2015年に観た映画のこと

振り返ってみると、2015年は映画館まで足を運ばずに終わってしまいそうである。それをいうなら、たとえば『インターステラー』は昨年のうちに劇場で観ておけばよかった種類の映画なので毎度のことではあるにして。
結局のところ映画はほとんどをDVDで観るし、今年の収穫でも『アリスのままで』や『劇場版 深夜食堂』は飛行機のプログラムで観ていたりするので、それがどんなメディアであってもだいたい楽しめるタチである。

アバウト・タイム

2015年一番の収穫といえば『アバウト・タイム』でいいのではないかと思う。見るからに冴えないイギリス男を主人公としたロマンスで、多くの矛盾をあらかじめ孕んだタイムトラベルものではあるけれど、前向きな語り口だけで暖かい気分になれるし、クライマックスの海辺の散歩のシークエンスには泣く。何といってもビル=ナイの演じる父親は最高であろう。主演のドーナル=グリーソンもよく見ると、今や悪漢風となってしまったポール=ベタニーの若い時分に似て善い人オーラをまとっている。
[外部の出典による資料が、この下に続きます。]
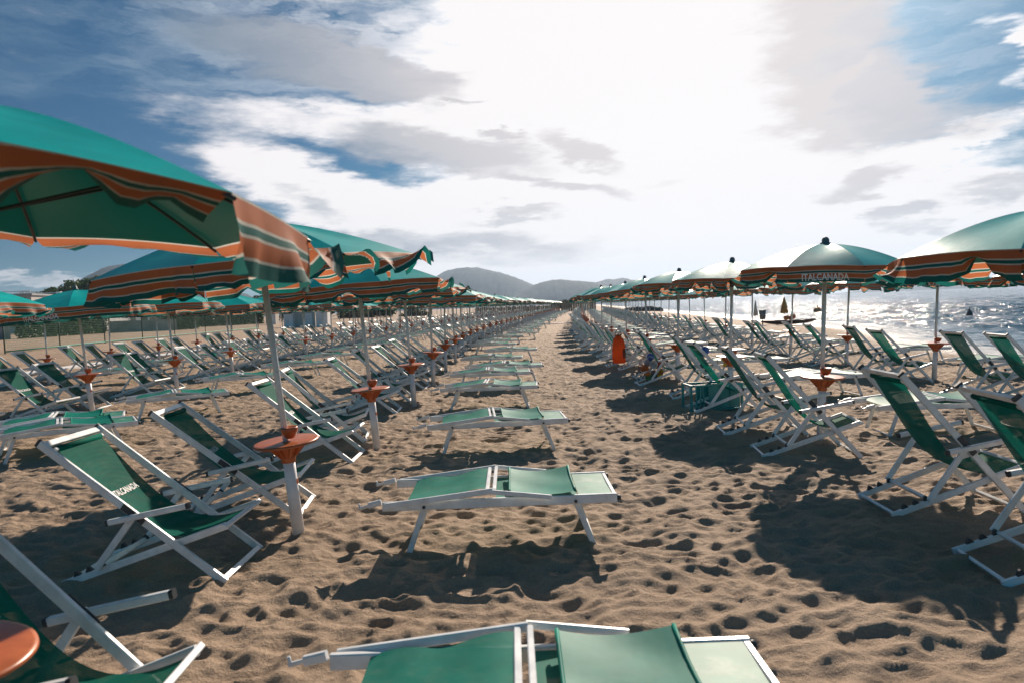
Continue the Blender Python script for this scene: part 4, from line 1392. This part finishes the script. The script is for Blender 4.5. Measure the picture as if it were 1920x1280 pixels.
# leaf helper
def leaves(b, centre, rad, n, size, rg, surf=.55):
    for _ in range(n):
        while True:
            q = Vector((rg.uniform(-1, 1), rg.uniform(-1, 1), rg.uniform(-1, 1)))
            if surf < q.length < 1: break
        c = Vector(centre) + Vector((q.x * rad[0], q.y * rad[1], q.z * rad[2]))
        a = Vector((rg.gauss(0, 1), rg.gauss(0, 1), rg.gauss(0, 1))).normalized(); d_ = a.orthogonal().normalized(); e = a.cross(d_)
        s_ = size * rg.uniform(.6, 1.4); i0 = len(b.v)
        b.v += [c - d_ * s_ * .5, c - e * s_ * .35, c + d_ * s_ * .5, c + e * s_ * .35]
        b.face((i0, i0 + 1, i0 + 2, i0 + 3))
def leafmat(name, base):
    m, t, o = mat(name)
    g_ = t.n('ShaderNodeNewGeometry').outputs['Position']
    n1 = t.noise(g_, .9, 4.0); n2 = t.noise(g_, 6.0, 3.0)
    cc = t.mix(t.sstep(n1, .35, .65), c4(base[0] * .6, base[1] * .6, base[2] * .6), c4(*base))
    cc = t.mix(t.sstep(n2, .5, .75, 0, .5), cc, c4(base[0] * 1.8, base[1] * 1.5, base[2]))
    p = principled(t, cc, .55, 0, .35)
    tr = t.n('ShaderNodeBsdfTranslucent'); t.put(tr.inputs[0], cc)
    mx = t.n('ShaderNodeMixShader'); mx.inputs[0].default_value = .35
    t.t.links.new(p.outputs[0], mx.inputs[1]); t.t.links.new(tr.outputs[0], mx.inputs[2]); t.t.links.new(mx.outputs[0], o.inputs[0])
    return m
M_PINE = leafmat('pine_leaves', (0.055, 0.105, 0.025))
M_HEDGE = leafmat('hedge_leaves', (0.05, 0.095, 0.025))
M_OLIVE = leafmat('olive_leaves', (0.09, 0.11, 0.055))
M_BARK = simple('bark', c4(0.12, 0.085, 0.06), .9, var=.3)
def hedge(p, q, h, dep_, label, seed):
    rg = random.Random(seed); p, q = Vector((p[0], p[1], gz(*p))), Vector((q[0], q[1], gz(*q)))
    b = MB(); L = (q - p).length; d_ = (q - p).normalized(); nn = Vector((-d_.y, d_.x, 0))
    k = int(L / .5)
    for i in range(k + 1):
        for j in range(int(h / .5) + 1):
            c = (q - p) * (i / max(k, 1)) + Vector((0, 0, .25 + .5 * j * (h - .3) / max(h, .1))) + nn * rg.uniform(-.1, .1)
            leaves(b, c, (.45, dep_ * .6, .40 + rg.uniform(0, .12)), 75, .24, rg, .3)
    o = b.build('hedge', M_HEDGE); o.location = p
    return tag(o, label, 'hedge')
hedge((-43.5, 60.5), (-43.2, 72.5), 1.7, .7, 'clipped green hedge left of the grey concrete wall', 1)
hedge((-45, 88), (-38, 104), 2.1, .8, 'longest clipped hedge behind the net fence', 2)
hedge((-37.4, 76.6), (-36.6, 79.0), 1.9, .8, 'short bushy hedge at the right end of the concrete wall', 3)

def box_obj(name, c, size, rz, m_, parent):
    return MB().box(c, size, rz, 0, .01).build(name, m_, parent)
def cabin(px0, px1, y, h, m_, label, dep_=2.2):
    a, b_ = xyz(px0, 600, y=y), xyz(px1, 600, y=y)
    x0, x1 = a.x, b_.x; z = gz((x0 + x1) / 2, y)
    o = empty('beach_cabin', ((x0 + x1) / 2, y, z))
    wd = x1 - x0
    box_obj('wall', (0, 0, h / 2 - .05), (wd, dep_, h + .1), 0, m_, o)
    box_obj('roof', (0, 0, h + .035), (wd + .1, dep_ + .1, .07), 0, M_ROOF, o)
    dr = box_obj('door', (wd * .22, -dep_ / 2 - .012, h * .46), (min(.8, wd * .35), .03, h * .86), 0, M_PLAST, o)
    MB().box((wd * .22 - .25, -dep_ / 2 - .04, h * .46), (.03, .04, .12), 0, 0).build('handle', M_DARK, dr)
    return tag(o, label, 'cabin')
cabin(536, 553, 79, 1.5, M_PLAST, 'small white cabin left of the wide beige one', 1.5)
cabin(553.5, 596, 80, 1.75, M_BEIGE, 'wide beige beach cabin between two white ones')
cabin(596.5, 618, 79, 1.85, M_PLAST, 'bright white cabin at the right end of the cabins', 1.8)
cabin(502, 520, 96, 1.5, M_BEIGE, 'grey hut beyond the long hedge', 1.5)

# terrace of the beach bar far behind the left rows
M_WOODD = simple('dark_timber', c4(0.09, 0.06, 0.045), .8, var=.3)
pg = empty('pergola', (-17.5, 96, gz(-17.5, 96)))
for k in range(7):
    for j in range(2):
        MB().bar((-6 + 2 * k, j * 3.5, -.2), (-6 + 2 * k, j * 3.5, 2.35), .12, .12, (1, 0, 0), 0, .1).build('post', M_WOODD, pg)
b = MB()
for j in range(2): b.bar((-6.3, j * 3.5, 2.42), (6.3, j * 3.5, 2.42), .1, .14, (0, 1, 0), 0, .1)
for k in range(13): b.bar((-6 + k, -.3, 2.54), (-6 + k, 3.8, 2.54), .07, .1, (1, 0, 0), 0, .1)
b.build('roof_beams', M_WOODD, pg)
tag(pg, 'dark timber pergola of the beach bar behind the left rows', 'pergola')
def bar_table():
    o = empty('bar_table')
    MB().lathe([(.02, .70), (.42, .705), (.43, .73), (.0, .735)], 16).build('table_top', M_PLAST, o)
    MB().tube([(0, 0, 0), (0, 0, .7)], .04, 8).build('leg', M_STEEL, o)
    return o
bt0 = bar_table()
for k in range(7):
    o = bt0 if k == 0 else copy_tree(bt0)
    x, y = -23 + 1.9 * k, 94 - (k % 2) * 1.2
    o.location = (x, y, gz(x, y))
    tag(o, 'white round bar table in front of the timber pergola', 'table', 'tables of the beach bar')

# concrete slab path along the third row
b = MB(); n = 44
for k in range(n):
    y = 15 + k * 1.6; x = -16.9 + float(curve(y))
    b.box((x, y, gz(x, y) + .02), (.75, 1.54, .10), -math.atan(slope(y)), 0, .06)
tag(b.build('path', M_PLAST), 'pale slab path running along the row nearest the fence', 'path', kind='structure')

# houses
def house(px, y, wd, dep_, h, m_, label, floors=1, rz=0.0, parapet=True, chim=False, nwin=3):
    p0 = xyz(px, 600, y=y); z = gz(p0.x, y)
    o = empty('house', (p0.x, y, z), rz)
    wl = box_obj('wall', (0, 0, h / 2 - .2), (wd, dep_, h + .4), 0, m_, o)
    rf = box_obj('roof', (0, 0, h + .13), (wd + .5, dep_ + .5, .25), 0, M_ROOF, o)
    if parapet:
        b = MB()
        for yy in (-dep_ / 2, dep_ / 2): b.box((0, yy, h + .6), (wd, .12, .12), 0, 0); 
        for k in range(int(wd / .8) + 1):
            b.box((-wd / 2 + .8 * k, -dep_ / 2, h + .4), (.06, .06, .32), 0, 0)
        b.build('railing', M_PLAST, rf)
    if chim:
        box_obj('chimney', (wd * .28, 0, h + .9), (.7, .7, 1.4), 0, M_PLAST, rf)
    for fl in range(floors):
        for k in range(nwin):
            xx = -wd / 2 + wd * (k + .5) / nwin; zz = 1.5 + fl * 3.0
            if zz + .7 > h: continue
            wn = MB().box((xx, -dep_ / 2 - .01, zz), (1.1, .06, 1.3), 0, 0).build('window', M_PLAST, o)
            MB().box((xx, -dep_ / 2 - .045, zz), (.9, .03, 1.1), 0, 0).build('pane', M_GLASSD, wn)
    box_obj('door', (wd * .12, -dep_ / 2 - .02, 1.05), (1.0, .06, 2.1), 0, M_WOODD, o)
    return tag(o, label, 'house')
house(8, 105, 12, 9, 5.6, M_BEIGE, 'pale two storey house with roof terrace at the far left', 2, R_(10), True, False)
house(88, 128, 9, 8, 5.6, M_BEIGE, 'house with a white chimney below the pine trees', 1, R_(6), False, True)
house(270, 122, 16, 8, 2.6, M_PLAST, 'long low white building behind the concrete wall', 1, R_(4), False, False, 5)
house(165, 110, 9, 7, 2.5, M_PLAST, 'low white building behind the left hedge', 1, R_(-3), False)

def tree(px, py_top, y, crx, crz, kind, label, seed, mesh_n=34, trunk=True):
    rg = random.Random(seed)
    p0 = xyz(px, py_top, y=y); z0 = gz(p0.x, y)
    H = p0.z - z0
    o = empty(kind, (p0.x, y, z0))
    b = MB(); top = H - crz
    lim = []
    trk = MB().tube([(0, 0, -.3), (.1 * rg.uniform(-1, 1), .1, top * .45), (.25 * rg.uniform(-1, 1), .1, top)], [.05 + H * .022, .04 + H * .017, .03 + H * .01], 8)
    for k in range(5):
        a_ = rg.uniform(0, 6.28)
        e = Vector((crx * .6 * math.cos(a_), crx * .6 * math.sin(a_), top + crz * .1))
        trk.tube([(0, 0, top * .72), (e.x * .5, e.y * .5, top * .9), e], [.03 + H * .009, .02 + H * .006, .02], 6)
    m_ = {'pine_tree': M_PINE, 'olive_tree': M_OLIVE, 'bush': M_HEDGE}[kind]
    for k in range(mesh_n):
        a_ = rg.uniform(0, 6.28); r = math.sqrt(rg.random()) * .85
        zc = top + crz * (.05 + .75 * math.sqrt(max(0, 1 - r * r)) * rg.uniform(.35, 1.0)) - (crz * .35 * r if kind != 'pine_tree' else 0)
        leaves(b, (crx * r * math.cos(a_), crx * r * math.sin(a_), zc), (crx * .24, crx * .24, crz * .26), 110, .16 + crx * .06, rg, .3)
    trk.build('trunk', M_BARK, o)
    b.build('crown', m_, o)
    return tag(o, label, {'pine_tree': 'pine tree', 'olive_tree': 'tree', 'bush': 'bush'}[kind])
tree(196, 516, 150, 7.0, 5.0, 'pine_tree', 'tallest umbrella pine below the dark hill', 1, 60)
tree(160, 522, 152, 6.0, 4.6, 'pine_tree', 'umbrella pine second from the tall one on its left', 2, 50)
tree(128, 531, 155, 5.5, 4.4, 'pine_tree', 'umbrella pine in the middle of the left grove', 3, 46)
tree(100, 541, 158, 5.0, 4.0, 'pine_tree', 'lowest umbrella pine at the left end of the grove', 4, 40)
tree(228, 532, 148, 5.5, 4.2, 'pine_tree', 'umbrella pine hidden partly by the striped umbrella', 5, 46)
tree(52, 556, 92, 3.0, 3.0, 'olive_tree', 'grey green olive tree beside the far left house', 6, 36)
tree(118, 575, 98, 2.6, 1.8, 'bush', 'bush below the pine grove near the low building', 7, 26)
for k, (px, py, y, cr_, cz_, kd, lb) in enumerate([
    (330, 560, 140, 5.5, 4.0, 'pine_tree', 'dark pine behind the long hedge, leftmost of the row'),
    (385, 556, 138, 5.0, 4.2, 'pine_tree', 'broad pine behind the middle of the long hedge'),
    (440, 552, 132, 4.6, 4.2, 'pine_tree', 'pine with a dark crown behind the nearest umbrella pole'),
    (500, 548, 128, 4.2, 4.0, 'pine_tree', 'tall pine between the hedge and the grey hut'),
    (556, 555, 130, 3.6, 4.2, 'olive_tree', 'pale green tree behind the white cabins'),
    (610, 551, 134, 4.2, 4.4, 'pine_tree', 'pine standing behind the beige cabin'),
    (660, 560, 140, 4.2, 3.8, 'olive_tree', 'light green tree left of the timber pergola'),
    (715, 566, 145, 4.0, 3.4, 'pine_tree', 'pine behind the timber pergola'),
    (775, 572, 150, 3.6, 3.0, 'olive_tree', 'small tree right of the timber pergola'),
    (1052, 560, 170, 3.2, 2.2, 'bush', 'round green bush above the reed fence')]):
    tree(px, py, y, cr_, cz_, kd, lb, 20 + k, 34)

# ------------------------------------------------------------------ haze
HAZE = 0.0002
if HAZE:
    b = MB()
    x0, x1, y0, y1, z0, z1 = -4100, 4400, -4100, 4200, -8.0, 175.0
    vs = [(x, y, z) for z in (z0, z1) for (x, y) in ((x0, y0), (x1, y0), (x1, y1), (x0, y1))]
    b.v = [Vector(v) for v in vs]
    for f in ((3, 2, 1, 0), (4, 5, 6, 7), (0, 1, 5, 4), (1, 2, 6, 5), (2, 3, 7, 6), (3, 0, 4, 7)): b.face(f)
    m, t, o_ = mat('haze_air')
    pv = t.n('ShaderNodeVolumePrincipled')
    pv.inputs['Color'].default_value = c4(0.58, 0.76, 1.0)
    pv.inputs['Density'].default_value = HAZE
    pv.inputs['Anisotropy'].default_value = 0.35
    t.t.links.new(pv.outputs[0], o_.inputs['Volume'])
    tag(b.build('haze', m), 'thin bluish sea haze over the whole beach', 'haze', kind='stuff')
最近では『スターウォーズ/フォースの覚醒』にも出演していて、かなり上がり調子みたい。

シェフ 三ツ星フードトラック始めました

いい話といえば『シェフ 三ツ星フードトラック始めました』を挙げなければならない。ジョン=ファヴローの監督・脚本・主演の本作は、いってしまえばロードムービーとして定型の面白さを外すことなく、料理に関しては実に旨そうに扱って満足感が高い。カリカリに焼き上がったパンを齧る音だけでも腹が減ってくる。定番メニューを批判する批評家に対する主人公シェフ・カール・キャスパーの叫びはジョン=ファヴローの監督としての叫びそのものと穿った読みをする向きもあるけれど、シーンに妙な説得力があるのは確かであろう。

誰よりも狙われた男

年明けて2月にはフィリップ=シーモア・ホフマンが亡くなってから2年になるということなので、時の経過の速さにくらくらする。『誰よりも狙われた男』のギュンター・バッハマンは彼のキャリアの最後にして頂点というべきで、『カポーティ』あたりよりもいい仕事をしていたのではないかという気がする。音楽畑でロックアーティストを中心に撮ってきたというアントン=コルバイン監督の仕事ぶりは『ラスト・ターゲット』に引き続いてのエスピオナージュとなった本作でもしっかりとしたもので、なかなか大したものだと思うのである。

フューリー

『フューリー』は久々のヨーロッパ大戦もので、戦後も70年を過ぎて急速に遠ざかりつつあるこのジャンルで今後どれくらいこうしたレベルの大作が製作されるかわからないけれど、本作についていえばそのハードルを一段引き上げたところがあって、ディテールの厚みには感心した。問題はディテールもドラマも、それが真正であるかは今ひとつ疑わしいところではあるのだが。戦車対戦車戦というテクニカルポイントだけでも評価を高くしてしまうほうである。

アメリカン・スナイパー

85歳になろうというのに、『ジャージー・ボーイズ』に続いて『アメリカン・スナイパー』を送り出したクリント=イーストウッドは現代の賢人のひとりだと思っていて、本作でもその確信は深まるばかり。歴史的評価の定まっていない題材を扱っているにもかかわらず、映画の意図を疑わせないという点では、例えばゾンビ映画みたいなエンドロールをつけてしまう『フューリー』とは一線を画しており、同じ戦争映画でもにじみ出る徳の高さが違うと思うわけである。ハドソン川の奇跡を題材にした次回作が予定されているそうだけれど、楽しみなことである。

ハッピーエンドが書けるまで

ジョシュ=ブーンが自身で脚本を書いた初監督作品『ハッピーエンドが書けるまで』を『きっと、星のせいじゃない』を観た後に遡ってみたのだけれど、数多ある「書けない作家」もののなかでもグレッグ=キニアの行き詰まりにはリアリティがあって、つまり「書きたくない」「書かない」というあたりも窺えて上等なライターズブロック映画になっていたと思う。
ジョシュ=ブーンその人は、『ハッピーエンドが書けるまで』にも声だけ出演したスティーブン=キングの『ザ・スタンド』の一連の映像化で監督を務めることが決まっており、むろんそれが大作になることは今から明らかであって、ハリウッドでも重要なクリエーターになっていきそうな感じ。
2015年も都合160本程度の映画を観て、振り返ってみるとそれなりに収穫もあり、変化には乏しくてもなかなか平和な年だったのではあるまいか。終わりよければすべてよしと世にも言う。